**Scene modeling code data**
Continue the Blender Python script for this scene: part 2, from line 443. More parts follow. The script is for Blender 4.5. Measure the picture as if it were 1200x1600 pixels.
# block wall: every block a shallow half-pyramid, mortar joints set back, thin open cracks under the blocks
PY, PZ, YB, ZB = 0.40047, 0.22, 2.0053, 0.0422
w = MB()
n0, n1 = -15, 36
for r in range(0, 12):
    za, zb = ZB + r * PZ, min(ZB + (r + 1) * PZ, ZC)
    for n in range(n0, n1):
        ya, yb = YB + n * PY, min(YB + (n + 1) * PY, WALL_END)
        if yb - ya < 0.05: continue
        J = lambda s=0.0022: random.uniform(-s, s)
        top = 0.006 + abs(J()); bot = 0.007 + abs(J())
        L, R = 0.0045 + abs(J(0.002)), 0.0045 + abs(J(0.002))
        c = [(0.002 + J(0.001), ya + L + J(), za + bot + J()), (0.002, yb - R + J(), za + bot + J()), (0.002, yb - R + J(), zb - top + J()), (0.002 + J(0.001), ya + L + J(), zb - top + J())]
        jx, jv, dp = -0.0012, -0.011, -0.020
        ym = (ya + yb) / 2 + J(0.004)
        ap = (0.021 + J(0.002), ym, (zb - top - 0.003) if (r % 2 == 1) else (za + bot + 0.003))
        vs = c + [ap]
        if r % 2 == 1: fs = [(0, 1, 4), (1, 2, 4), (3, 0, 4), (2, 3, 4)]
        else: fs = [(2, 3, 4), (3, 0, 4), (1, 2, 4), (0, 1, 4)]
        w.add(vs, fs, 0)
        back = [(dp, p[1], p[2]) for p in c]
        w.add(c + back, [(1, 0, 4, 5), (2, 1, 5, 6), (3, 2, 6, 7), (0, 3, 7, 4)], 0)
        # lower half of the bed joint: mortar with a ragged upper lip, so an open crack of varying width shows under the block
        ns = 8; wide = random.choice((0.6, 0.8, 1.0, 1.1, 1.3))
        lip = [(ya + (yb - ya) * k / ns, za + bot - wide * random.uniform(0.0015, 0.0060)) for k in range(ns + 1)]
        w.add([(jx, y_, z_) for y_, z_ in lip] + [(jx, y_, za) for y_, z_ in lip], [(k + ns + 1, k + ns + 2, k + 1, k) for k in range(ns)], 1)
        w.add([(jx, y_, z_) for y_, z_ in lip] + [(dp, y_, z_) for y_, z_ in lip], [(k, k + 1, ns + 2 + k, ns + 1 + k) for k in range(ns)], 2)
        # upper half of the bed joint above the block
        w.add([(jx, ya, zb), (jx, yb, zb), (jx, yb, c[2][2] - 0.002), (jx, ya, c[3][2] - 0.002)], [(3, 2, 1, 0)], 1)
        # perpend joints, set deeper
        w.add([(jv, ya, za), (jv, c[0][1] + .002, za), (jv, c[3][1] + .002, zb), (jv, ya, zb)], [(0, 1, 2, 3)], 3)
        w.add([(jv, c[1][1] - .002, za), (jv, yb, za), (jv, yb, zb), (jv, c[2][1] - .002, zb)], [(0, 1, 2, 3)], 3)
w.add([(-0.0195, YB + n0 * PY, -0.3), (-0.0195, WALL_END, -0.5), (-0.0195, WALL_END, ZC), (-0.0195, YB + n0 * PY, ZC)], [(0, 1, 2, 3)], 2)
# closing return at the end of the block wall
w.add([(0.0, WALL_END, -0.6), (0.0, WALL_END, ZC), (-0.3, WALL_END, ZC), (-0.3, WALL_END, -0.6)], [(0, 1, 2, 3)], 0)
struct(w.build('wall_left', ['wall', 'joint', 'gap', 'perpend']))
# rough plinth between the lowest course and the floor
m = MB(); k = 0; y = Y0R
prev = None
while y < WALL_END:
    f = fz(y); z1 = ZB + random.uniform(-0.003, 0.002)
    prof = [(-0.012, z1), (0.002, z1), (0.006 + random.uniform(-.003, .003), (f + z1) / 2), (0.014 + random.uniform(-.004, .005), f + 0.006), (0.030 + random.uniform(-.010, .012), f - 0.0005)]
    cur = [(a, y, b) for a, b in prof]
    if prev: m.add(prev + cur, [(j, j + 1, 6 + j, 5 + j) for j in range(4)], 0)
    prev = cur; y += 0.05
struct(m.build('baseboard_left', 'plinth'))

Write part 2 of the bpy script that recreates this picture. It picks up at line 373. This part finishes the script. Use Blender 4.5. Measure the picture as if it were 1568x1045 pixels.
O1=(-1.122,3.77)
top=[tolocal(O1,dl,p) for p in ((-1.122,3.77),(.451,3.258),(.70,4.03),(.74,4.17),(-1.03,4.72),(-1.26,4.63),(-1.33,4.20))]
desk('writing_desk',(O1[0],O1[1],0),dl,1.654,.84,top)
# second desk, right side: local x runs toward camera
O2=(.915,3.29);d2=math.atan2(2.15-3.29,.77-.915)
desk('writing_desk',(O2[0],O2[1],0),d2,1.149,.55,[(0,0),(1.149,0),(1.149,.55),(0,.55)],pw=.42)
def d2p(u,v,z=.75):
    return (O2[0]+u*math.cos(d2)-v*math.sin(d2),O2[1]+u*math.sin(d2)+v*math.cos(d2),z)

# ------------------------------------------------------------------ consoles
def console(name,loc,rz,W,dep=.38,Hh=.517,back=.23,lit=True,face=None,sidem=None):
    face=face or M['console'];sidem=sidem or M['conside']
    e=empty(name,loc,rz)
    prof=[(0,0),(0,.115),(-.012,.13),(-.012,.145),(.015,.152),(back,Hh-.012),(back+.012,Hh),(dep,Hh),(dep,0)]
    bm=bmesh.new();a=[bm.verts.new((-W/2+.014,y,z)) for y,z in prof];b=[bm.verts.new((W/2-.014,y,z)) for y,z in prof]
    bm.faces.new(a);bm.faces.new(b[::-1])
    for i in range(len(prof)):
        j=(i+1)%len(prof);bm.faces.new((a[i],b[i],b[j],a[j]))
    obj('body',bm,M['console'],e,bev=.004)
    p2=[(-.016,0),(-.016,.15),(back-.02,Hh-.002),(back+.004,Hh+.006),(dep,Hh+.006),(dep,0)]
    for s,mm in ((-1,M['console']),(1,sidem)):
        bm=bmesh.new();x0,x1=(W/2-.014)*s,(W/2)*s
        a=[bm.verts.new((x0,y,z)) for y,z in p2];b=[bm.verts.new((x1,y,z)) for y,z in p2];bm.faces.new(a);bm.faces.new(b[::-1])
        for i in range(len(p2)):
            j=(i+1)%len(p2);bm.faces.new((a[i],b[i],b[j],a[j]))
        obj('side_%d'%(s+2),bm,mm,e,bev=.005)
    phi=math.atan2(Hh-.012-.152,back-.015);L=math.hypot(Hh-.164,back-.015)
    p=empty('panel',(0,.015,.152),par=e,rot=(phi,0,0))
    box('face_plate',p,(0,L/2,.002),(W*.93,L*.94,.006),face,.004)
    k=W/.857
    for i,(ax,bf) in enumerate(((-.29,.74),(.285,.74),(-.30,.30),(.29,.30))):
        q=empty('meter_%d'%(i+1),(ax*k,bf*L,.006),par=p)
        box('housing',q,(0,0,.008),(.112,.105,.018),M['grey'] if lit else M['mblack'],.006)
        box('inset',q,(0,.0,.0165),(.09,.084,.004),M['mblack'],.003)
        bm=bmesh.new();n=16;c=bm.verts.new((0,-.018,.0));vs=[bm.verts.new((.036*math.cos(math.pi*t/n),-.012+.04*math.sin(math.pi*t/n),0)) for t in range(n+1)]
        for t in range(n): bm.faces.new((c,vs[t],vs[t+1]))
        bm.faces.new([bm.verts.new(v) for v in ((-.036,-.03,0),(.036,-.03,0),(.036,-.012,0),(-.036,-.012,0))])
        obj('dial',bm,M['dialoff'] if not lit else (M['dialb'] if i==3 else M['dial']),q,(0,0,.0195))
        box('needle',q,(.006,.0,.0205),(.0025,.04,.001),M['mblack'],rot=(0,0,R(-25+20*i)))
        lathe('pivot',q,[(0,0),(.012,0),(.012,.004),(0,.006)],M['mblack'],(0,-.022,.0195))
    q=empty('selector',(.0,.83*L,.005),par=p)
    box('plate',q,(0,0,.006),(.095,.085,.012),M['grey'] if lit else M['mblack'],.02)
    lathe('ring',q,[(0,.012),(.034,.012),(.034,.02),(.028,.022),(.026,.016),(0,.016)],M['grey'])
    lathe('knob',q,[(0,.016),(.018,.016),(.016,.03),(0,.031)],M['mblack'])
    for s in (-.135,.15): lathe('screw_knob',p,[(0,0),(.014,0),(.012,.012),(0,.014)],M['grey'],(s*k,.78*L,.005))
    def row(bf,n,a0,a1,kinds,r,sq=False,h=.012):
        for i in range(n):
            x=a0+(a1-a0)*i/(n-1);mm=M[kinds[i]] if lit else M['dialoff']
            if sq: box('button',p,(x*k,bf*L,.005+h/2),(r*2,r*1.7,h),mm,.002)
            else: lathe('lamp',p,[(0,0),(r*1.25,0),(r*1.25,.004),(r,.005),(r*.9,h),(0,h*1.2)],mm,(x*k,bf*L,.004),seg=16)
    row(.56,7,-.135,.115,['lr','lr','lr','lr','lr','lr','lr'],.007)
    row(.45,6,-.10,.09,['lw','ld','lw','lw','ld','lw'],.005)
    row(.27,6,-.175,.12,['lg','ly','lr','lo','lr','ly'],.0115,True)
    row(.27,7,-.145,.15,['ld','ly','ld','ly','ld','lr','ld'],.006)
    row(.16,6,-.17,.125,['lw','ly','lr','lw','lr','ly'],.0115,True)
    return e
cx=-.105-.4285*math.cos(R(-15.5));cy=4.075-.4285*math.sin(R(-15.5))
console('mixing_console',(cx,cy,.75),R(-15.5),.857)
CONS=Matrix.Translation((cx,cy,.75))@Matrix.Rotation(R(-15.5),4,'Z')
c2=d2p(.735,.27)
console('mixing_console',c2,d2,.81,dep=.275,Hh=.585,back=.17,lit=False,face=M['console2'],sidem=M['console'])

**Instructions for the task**
Reply with one number only, the count of lines above that hold the string "this".

**Reply**
2